All das klärt der Rechtsstaat - auch wenn er dies manchmal zu unzureichend schafft. Aber dafür sind wir ganz weit entfernt von den Beschränkungen der Freiheit in vielen anderen Ländern, wo man nur ein flasches Wort zu sagen braucht, um wehrlos staatlicher Willkür ausgesetzt zu sein. Wie in China, wie in Russland, wie in der Türkei oder im Iran, um nur einige Beispiel zu nennen.
Hier darf man selbst in Bayern beim Starkbieranstrich auf dem Nockerberg beißende Kritik an der Bayrischen Staatsregierung und am Ministerpräsidenten üben, ohne in tiefen Kerkern zu verschwinden. Und die Betroffenen müssen dazu noch lächeln, weil es im Fernsehen übertragen wird.
Fazit: Es ist nicht alles Gold, was glänzt, und es gibt Vieles bei uns, was nicht perfekt läuft. Die Bedrohungen und Belastungen für Staat und Gesellschaft nehmen ebenso zu, wie die Anforderungen an beide. Gefahren drohen, von außen, von innen und durch den Klimawandel. Versäumnisse in der Vergangeheit treten deutlich zutage und wollen alle möglichst sofort behoben werden. Ich nenne nur: Innere und äußere Sicherheit, Digitalisierung, Infrastruktur von Gebäuden und Verkehrswegen, Umweltschutz usw.
Aber: Demokratie heißt kämpfen um Einigkeit, kämpfen um Recht und kämpfen um Freiheit.
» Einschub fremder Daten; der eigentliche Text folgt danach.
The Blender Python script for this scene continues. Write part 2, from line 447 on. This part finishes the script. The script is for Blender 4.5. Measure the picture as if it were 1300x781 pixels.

Es geht um Schutz für Verfolgte, um Rechte von Minderheiten aber auch den Schutz des Staates vor Übergriffen jedweder Art und Weise.
Ich sage trotz aller Missstände: was für ein Glück haben wir, dass wir in Deutschland, in Schleswig-Holstein, in Neustadt in Holstein leben.
Wer anderer Meinung ist, kann gern gehen, wohin er möchte und hier seinen Platz frei machen für jemanden, der das zu schätzen weiß.
Deshalb singen wir jetzt unsere schöne Hymne und ich wünsche uns ein fröhliches Schützenfest."